The release includes more than just the model itself. Allen AI is also publishing MolmoMotion-1M, which it says is the largest collection of action-described 3D point trajectories assembled so far. The dataset was built from 1.16 million videos and includes trajectories spanning 736 motion types and 5,600 distinct objects. The team is also releasing PointMotionBench, a human-validated evaluation set with 2,700 clips intended to measure object-centric 3D motion forecasting.
MolmoMotion uses a representation based on sparse 3D points attached to objects in world space. The researchers say this format is meant to be class-agnostic, stable across viewpoints and useful for downstream systems that need to reason about physical motion. Because the predicted paths are explicit 3D trajectories, they can be passed to other systems rather than reconstructed from pixels.
The model is built on the Molmo 2 backbone, which helps connect language instructions with objects and points in an image. The system looks at short video history, the action description and the starting coordinates of query points, then forecasts where those points are likely to move.
Allen AI trained two versions of the model. One, called MolmoMotion-AR, generates future coordinates step by step in a text-like format. The other, MolmoMotion-FM, predicts trajectories in continuous space and is meant to handle uncertainty when more than one future is plausible.
To build the training data, the team created an automated pipeline for extracting object-grounded 3D trajectories from ordinary videos. It filtered out noisy tracks, smoothed the remaining motion and trimmed clips to the periods when the object was actually moving.
On PointMotionBench, MolmoMotion performed better than the other methods the researchers tested, including pixel-based video generators, parametric 3D methods and a constant-velocity baseline.

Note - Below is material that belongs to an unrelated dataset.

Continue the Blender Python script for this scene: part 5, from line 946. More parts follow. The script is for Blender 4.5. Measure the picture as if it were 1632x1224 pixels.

The examples cited in the report include motions such as a lint roller moving across cloth, a bowl sliding and rotating on a table, a flamingo walking while dipping its beak into water and a car following a road that bends to the right.
The team also tested whether the model’s motion understanding could help robots. After fine-tuning on DROID, a large dataset of robot manipulation videos, MolmoMotion predicted object paths across different objects, camera angles and tasks. In simulation, a control policy built on MolmoMotion succeeded on 76.3% of pick-and-place tasks, compared with 56.0% for the same policy using Molmo 2. The MolmoMotion-based policy also improved training speed, reaching 51% success after 10,000 steps, while the Molmo 2 version reached 19%.
The researchers said the model can also guide video generation by supplying predicted motion paths to an image-to-video system. In their tests, this improved motion quality on all five motion-related metrics they measured, and in four of those five cases it beat a larger image-to-video model.
Allen AI says the model weights, dataset and benchmark are being released publicly for research and further development. The team also noted limitations, including the use of only eight query points per object during training, which makes the system less suited to dense or highly deformable motion.